## Collected material

--

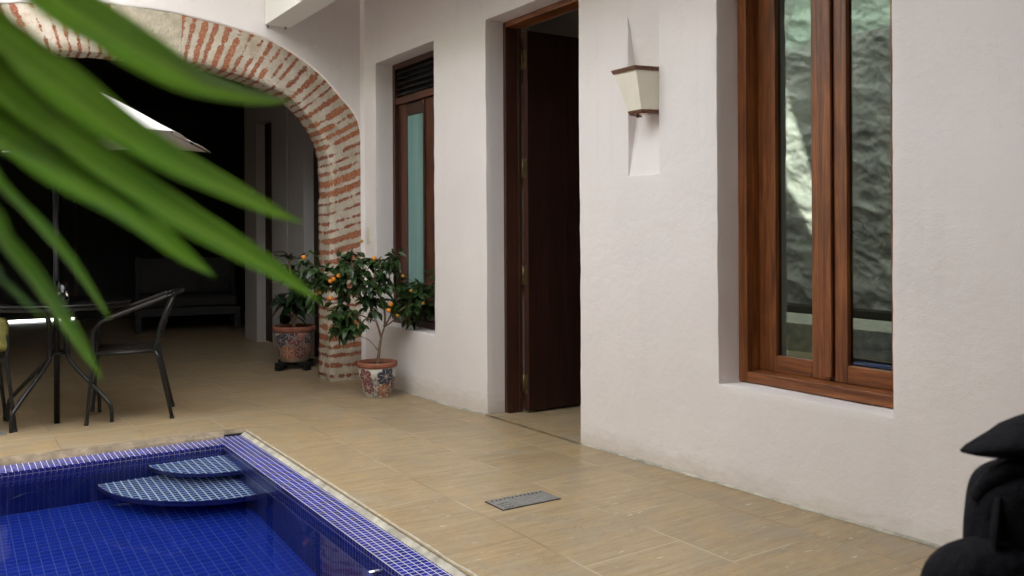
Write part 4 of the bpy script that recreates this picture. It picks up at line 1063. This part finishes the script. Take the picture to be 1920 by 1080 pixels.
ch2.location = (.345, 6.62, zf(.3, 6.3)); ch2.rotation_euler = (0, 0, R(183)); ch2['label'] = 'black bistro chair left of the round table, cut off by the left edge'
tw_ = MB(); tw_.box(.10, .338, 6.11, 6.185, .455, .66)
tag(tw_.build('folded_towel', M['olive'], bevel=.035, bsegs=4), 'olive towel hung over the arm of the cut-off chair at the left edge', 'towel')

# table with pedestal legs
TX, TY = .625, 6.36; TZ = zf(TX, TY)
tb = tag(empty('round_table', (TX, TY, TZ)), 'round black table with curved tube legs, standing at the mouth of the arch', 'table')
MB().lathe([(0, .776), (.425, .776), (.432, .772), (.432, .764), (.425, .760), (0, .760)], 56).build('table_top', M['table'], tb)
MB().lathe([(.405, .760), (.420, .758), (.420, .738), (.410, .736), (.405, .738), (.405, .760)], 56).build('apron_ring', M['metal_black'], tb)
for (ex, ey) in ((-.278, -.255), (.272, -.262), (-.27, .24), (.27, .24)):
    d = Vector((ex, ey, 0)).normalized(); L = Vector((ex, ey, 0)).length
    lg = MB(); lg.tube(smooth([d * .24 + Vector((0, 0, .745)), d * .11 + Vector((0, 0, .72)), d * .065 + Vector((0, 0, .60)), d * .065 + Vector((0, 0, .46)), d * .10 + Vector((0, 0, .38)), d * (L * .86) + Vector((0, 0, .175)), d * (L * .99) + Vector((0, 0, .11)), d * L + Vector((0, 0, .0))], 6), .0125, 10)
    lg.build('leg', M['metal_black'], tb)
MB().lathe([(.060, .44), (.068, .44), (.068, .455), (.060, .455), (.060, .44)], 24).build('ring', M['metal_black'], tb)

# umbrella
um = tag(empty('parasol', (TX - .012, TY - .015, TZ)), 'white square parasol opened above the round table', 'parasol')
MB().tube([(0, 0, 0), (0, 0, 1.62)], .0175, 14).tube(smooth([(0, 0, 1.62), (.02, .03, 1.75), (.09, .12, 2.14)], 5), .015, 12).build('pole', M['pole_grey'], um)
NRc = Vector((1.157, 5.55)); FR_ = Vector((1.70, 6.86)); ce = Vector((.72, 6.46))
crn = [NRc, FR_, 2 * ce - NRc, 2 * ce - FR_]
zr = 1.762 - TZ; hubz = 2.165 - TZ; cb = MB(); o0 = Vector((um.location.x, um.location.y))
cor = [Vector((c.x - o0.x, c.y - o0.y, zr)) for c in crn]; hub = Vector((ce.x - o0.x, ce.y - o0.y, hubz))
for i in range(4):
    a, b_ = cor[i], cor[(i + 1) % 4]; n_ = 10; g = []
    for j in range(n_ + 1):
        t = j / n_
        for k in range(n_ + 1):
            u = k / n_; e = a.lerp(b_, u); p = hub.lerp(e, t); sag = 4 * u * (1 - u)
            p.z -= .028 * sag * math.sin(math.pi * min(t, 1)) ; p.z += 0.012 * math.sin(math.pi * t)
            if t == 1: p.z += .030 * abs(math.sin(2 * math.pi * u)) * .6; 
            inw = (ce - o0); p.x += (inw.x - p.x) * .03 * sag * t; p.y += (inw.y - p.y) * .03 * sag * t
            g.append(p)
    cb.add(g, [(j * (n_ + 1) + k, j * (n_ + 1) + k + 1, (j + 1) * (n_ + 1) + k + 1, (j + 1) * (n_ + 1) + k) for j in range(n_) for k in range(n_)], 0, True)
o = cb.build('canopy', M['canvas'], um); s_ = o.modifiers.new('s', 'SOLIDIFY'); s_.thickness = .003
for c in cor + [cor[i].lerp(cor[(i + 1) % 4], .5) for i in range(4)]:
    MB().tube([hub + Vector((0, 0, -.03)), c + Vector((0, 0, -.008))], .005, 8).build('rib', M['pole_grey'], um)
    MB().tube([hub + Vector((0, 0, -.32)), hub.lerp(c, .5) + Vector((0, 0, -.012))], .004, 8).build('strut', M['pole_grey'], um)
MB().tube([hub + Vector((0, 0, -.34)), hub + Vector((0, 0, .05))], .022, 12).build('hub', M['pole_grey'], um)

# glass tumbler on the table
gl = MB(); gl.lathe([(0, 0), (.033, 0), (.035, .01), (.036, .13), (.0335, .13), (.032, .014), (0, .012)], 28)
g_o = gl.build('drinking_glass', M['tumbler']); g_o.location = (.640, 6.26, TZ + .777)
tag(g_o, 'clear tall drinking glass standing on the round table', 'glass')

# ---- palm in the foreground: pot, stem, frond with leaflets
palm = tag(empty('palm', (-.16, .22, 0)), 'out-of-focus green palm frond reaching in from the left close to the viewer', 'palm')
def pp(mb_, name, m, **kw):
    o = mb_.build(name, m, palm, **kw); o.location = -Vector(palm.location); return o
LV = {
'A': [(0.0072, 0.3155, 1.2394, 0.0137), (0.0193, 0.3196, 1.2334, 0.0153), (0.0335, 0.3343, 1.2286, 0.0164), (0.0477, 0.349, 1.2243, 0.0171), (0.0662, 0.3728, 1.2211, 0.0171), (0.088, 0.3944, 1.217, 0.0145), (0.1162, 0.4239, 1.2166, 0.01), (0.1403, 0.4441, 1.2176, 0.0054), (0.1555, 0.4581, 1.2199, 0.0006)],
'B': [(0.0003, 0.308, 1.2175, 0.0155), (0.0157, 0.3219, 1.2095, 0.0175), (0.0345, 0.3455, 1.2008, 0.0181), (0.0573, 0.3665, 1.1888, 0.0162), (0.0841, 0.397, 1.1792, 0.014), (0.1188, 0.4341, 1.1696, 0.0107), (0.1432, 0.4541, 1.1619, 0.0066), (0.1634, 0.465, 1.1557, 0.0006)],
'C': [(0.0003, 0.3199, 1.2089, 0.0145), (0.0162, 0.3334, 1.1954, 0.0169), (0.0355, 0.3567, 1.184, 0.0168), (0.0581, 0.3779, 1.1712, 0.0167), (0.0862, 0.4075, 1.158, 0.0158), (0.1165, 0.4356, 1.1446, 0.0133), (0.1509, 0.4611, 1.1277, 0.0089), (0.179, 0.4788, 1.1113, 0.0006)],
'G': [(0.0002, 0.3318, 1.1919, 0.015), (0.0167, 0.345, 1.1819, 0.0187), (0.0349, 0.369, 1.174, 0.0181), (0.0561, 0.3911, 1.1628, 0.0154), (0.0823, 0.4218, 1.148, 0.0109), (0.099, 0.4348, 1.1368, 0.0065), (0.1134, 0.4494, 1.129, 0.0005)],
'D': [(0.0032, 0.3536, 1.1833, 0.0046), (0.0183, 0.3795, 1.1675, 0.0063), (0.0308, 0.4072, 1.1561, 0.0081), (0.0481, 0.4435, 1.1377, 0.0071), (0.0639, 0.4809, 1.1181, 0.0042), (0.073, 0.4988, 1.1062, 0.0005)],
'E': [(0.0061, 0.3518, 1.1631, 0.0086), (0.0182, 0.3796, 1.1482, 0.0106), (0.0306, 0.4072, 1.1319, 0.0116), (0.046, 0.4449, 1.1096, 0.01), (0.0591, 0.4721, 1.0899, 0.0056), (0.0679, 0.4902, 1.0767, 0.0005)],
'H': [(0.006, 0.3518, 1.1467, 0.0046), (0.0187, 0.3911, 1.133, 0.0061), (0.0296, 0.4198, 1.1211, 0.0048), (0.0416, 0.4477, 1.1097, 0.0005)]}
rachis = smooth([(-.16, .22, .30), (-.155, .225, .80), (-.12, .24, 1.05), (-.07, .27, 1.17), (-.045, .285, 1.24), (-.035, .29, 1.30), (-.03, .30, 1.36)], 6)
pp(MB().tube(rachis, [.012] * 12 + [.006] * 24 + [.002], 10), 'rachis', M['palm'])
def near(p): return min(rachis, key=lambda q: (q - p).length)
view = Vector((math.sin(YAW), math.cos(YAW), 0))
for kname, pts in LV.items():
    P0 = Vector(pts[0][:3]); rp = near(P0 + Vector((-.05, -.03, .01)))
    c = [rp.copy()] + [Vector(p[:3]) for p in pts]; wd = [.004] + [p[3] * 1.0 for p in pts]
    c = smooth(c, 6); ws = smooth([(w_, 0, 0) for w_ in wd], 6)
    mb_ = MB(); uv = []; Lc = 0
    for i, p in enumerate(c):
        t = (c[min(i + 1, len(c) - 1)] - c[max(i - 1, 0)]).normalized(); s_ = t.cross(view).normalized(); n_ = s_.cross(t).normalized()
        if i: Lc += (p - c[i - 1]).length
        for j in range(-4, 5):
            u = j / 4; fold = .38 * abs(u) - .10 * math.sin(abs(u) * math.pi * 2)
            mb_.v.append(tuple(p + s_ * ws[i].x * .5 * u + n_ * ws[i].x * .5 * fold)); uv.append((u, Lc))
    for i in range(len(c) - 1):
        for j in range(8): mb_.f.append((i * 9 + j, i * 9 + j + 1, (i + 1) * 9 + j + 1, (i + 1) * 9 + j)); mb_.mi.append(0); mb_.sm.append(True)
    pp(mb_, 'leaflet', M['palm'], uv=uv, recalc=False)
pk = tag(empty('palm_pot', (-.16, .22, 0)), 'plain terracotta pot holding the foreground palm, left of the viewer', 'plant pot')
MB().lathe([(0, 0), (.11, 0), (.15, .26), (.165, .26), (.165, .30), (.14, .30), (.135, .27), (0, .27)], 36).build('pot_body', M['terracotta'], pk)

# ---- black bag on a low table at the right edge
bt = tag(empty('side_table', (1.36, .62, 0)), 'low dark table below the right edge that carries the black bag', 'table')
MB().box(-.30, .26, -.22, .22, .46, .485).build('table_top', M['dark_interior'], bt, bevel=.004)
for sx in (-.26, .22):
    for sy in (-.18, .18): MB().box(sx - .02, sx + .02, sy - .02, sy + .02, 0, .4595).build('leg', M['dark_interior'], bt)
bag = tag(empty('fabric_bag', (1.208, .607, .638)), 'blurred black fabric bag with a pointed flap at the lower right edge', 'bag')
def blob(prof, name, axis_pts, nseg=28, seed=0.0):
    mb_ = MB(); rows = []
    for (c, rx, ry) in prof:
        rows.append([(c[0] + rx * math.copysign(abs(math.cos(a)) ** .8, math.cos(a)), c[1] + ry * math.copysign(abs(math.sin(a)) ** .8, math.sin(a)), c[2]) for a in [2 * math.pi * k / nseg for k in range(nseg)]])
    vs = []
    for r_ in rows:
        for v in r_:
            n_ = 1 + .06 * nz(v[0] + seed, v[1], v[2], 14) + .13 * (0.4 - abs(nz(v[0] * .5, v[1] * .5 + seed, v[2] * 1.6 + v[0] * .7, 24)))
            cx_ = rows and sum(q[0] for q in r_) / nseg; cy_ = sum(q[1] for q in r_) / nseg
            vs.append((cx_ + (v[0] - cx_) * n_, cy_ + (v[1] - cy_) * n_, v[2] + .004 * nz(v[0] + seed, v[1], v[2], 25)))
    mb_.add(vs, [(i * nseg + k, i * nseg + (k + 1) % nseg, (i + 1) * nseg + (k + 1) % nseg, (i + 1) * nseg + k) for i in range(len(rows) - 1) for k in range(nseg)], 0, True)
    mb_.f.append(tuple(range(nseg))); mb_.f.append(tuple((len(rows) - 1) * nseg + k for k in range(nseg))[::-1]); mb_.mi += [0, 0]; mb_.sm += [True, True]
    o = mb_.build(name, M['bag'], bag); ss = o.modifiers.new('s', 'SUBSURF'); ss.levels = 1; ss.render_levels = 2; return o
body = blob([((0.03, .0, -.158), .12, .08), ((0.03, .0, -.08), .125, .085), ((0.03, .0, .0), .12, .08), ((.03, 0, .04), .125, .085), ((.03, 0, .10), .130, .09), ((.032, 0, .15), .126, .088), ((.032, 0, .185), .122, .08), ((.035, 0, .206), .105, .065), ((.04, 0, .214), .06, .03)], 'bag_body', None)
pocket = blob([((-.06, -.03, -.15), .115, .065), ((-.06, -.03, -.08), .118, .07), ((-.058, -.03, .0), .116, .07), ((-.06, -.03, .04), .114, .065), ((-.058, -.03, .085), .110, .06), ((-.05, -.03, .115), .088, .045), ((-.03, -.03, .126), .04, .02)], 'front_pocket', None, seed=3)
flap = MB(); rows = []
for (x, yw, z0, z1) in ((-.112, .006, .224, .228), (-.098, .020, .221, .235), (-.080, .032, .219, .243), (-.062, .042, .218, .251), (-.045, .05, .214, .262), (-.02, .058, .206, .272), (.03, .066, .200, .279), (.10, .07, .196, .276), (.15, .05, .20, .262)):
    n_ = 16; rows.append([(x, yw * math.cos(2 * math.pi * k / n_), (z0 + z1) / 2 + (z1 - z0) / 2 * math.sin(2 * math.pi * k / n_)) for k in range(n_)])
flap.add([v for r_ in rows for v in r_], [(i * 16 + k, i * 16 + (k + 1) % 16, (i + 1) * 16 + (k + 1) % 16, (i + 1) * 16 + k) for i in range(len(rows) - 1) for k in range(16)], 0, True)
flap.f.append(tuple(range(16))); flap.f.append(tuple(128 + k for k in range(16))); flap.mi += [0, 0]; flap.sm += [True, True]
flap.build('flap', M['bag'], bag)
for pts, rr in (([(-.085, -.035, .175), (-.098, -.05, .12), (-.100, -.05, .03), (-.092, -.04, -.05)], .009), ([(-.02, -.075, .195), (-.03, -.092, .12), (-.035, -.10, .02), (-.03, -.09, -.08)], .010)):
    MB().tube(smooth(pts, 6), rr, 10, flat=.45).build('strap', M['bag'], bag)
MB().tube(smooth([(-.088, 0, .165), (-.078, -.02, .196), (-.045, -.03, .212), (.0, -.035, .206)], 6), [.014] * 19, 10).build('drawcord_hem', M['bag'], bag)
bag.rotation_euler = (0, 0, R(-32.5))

--

## What is being asked
Scan the listing above for the word "that" and show each line where it is found.

## The output
Write part 4 of the bpy script that recreates this picture. It picks up at line 1063. This part finishes the script. Take the picture to be 1920 by 1080 pixels.
bt = tag(empty('side_table', (1.36, .62, 0)), 'low dark table below the right edge that carries the black bag', 'table')